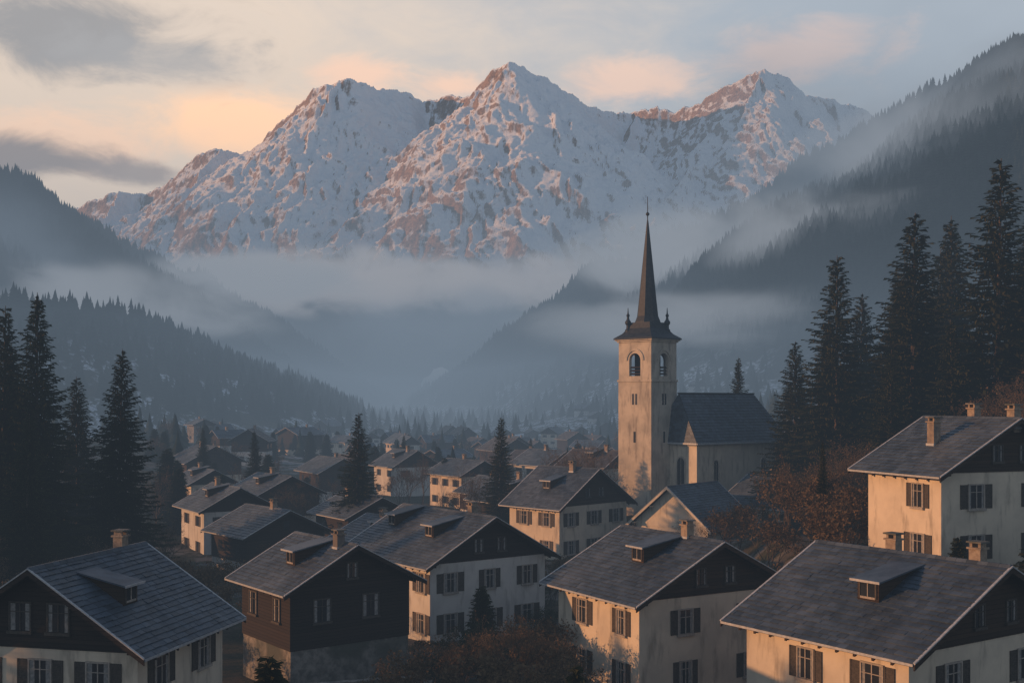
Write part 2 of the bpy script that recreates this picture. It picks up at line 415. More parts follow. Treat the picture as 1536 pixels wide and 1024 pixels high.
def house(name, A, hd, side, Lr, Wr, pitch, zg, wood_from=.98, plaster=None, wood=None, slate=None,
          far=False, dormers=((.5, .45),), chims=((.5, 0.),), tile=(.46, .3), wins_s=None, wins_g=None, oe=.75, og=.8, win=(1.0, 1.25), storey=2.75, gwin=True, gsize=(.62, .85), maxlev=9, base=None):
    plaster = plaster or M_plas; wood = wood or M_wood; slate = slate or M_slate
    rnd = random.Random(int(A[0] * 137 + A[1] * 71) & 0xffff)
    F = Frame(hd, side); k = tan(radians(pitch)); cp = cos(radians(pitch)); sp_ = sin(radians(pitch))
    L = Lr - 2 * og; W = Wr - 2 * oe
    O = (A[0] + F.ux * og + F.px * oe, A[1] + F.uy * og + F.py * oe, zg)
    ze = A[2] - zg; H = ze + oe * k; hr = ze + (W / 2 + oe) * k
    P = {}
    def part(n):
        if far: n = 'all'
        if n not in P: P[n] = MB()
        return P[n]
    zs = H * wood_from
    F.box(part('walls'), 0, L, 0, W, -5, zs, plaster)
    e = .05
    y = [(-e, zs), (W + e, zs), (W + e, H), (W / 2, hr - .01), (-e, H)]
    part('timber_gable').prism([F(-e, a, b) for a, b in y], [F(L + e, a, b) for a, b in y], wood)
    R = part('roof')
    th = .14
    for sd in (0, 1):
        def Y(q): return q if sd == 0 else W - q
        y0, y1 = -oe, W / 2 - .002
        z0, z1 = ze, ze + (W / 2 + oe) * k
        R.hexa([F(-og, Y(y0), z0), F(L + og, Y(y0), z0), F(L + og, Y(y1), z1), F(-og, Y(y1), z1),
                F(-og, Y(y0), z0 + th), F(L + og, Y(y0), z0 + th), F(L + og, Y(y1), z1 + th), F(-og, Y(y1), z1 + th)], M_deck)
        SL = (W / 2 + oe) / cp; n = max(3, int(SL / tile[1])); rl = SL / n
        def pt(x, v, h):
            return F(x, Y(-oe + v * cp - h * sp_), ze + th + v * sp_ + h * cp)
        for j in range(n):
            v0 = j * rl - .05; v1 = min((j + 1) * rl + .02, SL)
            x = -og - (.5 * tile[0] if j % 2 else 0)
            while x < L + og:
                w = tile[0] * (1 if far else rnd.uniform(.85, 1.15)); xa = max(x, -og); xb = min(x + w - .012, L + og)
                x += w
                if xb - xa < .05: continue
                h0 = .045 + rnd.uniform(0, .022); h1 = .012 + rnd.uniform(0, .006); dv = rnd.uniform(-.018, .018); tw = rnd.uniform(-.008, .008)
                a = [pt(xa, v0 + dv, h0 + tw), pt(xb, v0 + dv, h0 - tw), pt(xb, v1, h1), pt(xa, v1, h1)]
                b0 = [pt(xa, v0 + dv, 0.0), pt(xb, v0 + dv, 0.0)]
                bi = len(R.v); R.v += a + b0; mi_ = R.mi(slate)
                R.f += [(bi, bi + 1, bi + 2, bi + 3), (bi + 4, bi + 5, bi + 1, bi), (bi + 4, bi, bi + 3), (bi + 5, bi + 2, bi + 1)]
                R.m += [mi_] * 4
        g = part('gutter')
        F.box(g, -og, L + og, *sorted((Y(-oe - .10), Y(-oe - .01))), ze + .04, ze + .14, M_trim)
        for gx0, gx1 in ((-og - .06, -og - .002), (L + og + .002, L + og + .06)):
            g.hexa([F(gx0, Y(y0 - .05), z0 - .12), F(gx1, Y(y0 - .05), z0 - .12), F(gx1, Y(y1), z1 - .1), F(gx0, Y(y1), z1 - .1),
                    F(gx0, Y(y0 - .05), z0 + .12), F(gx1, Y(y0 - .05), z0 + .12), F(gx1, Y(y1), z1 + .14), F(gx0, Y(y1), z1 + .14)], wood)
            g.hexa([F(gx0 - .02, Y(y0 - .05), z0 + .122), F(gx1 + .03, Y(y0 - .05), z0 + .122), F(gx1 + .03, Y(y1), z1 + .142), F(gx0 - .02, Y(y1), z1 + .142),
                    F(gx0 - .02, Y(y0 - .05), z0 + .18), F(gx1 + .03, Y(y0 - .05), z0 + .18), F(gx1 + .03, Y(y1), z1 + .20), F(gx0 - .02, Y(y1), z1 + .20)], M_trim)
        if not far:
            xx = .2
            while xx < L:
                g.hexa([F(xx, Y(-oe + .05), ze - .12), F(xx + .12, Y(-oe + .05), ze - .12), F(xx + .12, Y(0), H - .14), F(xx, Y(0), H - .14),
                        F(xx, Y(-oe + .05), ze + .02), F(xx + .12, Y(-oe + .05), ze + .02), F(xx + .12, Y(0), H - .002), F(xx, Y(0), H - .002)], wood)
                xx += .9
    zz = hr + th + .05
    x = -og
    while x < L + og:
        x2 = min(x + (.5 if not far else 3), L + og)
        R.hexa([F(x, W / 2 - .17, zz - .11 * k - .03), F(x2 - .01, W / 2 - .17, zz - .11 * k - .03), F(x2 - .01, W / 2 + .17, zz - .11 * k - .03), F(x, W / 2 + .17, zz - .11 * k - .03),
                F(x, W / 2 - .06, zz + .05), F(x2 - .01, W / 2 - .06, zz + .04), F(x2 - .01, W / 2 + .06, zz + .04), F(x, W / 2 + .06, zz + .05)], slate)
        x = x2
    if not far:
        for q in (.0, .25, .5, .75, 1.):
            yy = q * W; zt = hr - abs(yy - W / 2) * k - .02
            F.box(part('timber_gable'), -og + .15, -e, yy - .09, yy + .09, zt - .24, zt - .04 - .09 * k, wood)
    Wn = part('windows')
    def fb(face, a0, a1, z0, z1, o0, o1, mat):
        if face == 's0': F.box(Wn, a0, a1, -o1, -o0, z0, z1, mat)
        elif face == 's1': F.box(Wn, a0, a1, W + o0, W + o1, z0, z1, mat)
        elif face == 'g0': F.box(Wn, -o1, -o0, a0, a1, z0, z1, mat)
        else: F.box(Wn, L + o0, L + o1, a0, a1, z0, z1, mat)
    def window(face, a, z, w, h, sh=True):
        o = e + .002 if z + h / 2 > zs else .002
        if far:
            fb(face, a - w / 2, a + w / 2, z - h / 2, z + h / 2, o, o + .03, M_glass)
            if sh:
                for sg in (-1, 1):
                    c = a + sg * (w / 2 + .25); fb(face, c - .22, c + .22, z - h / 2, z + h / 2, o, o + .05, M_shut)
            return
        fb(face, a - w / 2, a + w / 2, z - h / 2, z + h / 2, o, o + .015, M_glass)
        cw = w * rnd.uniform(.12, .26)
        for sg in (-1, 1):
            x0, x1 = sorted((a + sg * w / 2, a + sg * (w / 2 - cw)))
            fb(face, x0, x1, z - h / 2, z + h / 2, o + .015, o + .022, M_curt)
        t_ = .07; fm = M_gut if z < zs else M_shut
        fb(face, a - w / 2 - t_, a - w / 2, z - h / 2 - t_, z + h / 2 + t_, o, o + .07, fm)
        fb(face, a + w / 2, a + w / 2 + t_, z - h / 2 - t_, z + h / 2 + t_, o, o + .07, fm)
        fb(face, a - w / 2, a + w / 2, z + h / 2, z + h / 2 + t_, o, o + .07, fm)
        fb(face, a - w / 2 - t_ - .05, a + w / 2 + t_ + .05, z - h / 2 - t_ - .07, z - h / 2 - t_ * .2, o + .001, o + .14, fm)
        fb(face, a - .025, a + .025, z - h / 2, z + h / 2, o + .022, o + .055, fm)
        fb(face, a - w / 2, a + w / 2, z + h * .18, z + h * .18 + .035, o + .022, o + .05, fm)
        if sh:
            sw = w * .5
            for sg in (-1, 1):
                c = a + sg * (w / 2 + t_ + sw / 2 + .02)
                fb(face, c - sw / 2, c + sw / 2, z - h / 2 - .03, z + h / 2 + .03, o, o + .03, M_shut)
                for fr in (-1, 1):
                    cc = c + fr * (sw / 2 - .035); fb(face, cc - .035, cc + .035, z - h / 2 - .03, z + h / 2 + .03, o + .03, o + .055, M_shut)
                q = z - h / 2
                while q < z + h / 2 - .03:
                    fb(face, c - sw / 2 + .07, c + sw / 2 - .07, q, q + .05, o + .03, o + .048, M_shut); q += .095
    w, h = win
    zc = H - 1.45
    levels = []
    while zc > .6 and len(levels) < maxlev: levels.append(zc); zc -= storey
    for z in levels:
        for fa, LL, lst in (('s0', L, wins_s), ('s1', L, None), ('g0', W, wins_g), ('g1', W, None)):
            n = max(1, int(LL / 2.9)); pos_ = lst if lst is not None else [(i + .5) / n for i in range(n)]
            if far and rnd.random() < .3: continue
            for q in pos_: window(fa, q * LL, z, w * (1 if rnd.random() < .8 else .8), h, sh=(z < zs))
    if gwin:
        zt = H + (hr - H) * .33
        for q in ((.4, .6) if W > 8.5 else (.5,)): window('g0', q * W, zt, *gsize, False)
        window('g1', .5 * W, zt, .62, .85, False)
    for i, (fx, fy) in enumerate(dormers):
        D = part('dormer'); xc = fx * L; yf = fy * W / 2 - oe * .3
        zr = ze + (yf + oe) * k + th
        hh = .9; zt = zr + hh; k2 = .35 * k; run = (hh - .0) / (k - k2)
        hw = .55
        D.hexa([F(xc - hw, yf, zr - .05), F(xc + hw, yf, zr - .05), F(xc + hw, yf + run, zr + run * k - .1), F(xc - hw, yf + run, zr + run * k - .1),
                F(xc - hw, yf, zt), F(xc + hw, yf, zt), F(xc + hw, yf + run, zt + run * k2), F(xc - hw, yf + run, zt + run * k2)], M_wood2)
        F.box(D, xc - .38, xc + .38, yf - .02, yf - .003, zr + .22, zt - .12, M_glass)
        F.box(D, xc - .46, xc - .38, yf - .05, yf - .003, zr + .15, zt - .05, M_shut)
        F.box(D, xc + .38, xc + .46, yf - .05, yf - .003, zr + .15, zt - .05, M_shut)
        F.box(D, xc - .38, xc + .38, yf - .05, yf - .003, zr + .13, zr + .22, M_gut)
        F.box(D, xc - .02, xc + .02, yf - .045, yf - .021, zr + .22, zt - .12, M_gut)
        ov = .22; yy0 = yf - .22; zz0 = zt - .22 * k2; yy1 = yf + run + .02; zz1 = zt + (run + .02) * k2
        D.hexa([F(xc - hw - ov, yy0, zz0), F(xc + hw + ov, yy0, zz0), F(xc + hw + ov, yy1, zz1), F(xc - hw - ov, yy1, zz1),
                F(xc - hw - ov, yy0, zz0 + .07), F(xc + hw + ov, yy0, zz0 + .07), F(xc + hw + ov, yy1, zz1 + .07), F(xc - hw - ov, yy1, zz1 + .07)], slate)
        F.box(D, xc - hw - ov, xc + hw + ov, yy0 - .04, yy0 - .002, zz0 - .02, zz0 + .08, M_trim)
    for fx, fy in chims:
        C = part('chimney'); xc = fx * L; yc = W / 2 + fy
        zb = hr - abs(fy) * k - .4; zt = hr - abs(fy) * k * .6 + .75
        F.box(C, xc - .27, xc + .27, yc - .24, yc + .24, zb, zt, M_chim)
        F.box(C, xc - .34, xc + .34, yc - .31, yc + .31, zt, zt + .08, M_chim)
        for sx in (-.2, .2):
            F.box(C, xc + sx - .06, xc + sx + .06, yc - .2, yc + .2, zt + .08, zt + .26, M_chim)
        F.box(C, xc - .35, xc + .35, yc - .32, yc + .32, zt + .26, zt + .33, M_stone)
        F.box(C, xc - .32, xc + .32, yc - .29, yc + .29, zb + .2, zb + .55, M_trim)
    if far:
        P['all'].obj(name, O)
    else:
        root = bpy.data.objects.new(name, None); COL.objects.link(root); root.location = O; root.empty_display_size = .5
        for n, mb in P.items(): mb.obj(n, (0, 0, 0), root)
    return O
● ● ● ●
▶ **What is needed**: Copy out the lines that hold "part".

▶ **Final answer**:
Write part 2 of the bpy script that recreates this picture. It picks up at line 415. More parts follow. Treat the picture as 1536 pixels wide and 1024 pixels high.
    def part(n):
    F.box(part('walls'), 0, L, 0, W, -5, zs, plaster)
    part('timber_gable').prism([F(-e, a, b) for a, b in y], [F(L + e, a, b) for a, b in y], wood)
    R = part('roof')
        g = part('gutter')
            F.box(part('timber_gable'), -og + .15, -e, yy - .09, yy + .09, zt - .24, zt - .04 - .09 * k, wood)
    Wn = part('windows')
        D = part('dormer'); xc = fx * L; yf = fy * W / 2 - oe * .3
        C = part('chimney'); xc = fx * L; yc = W / 2 + fy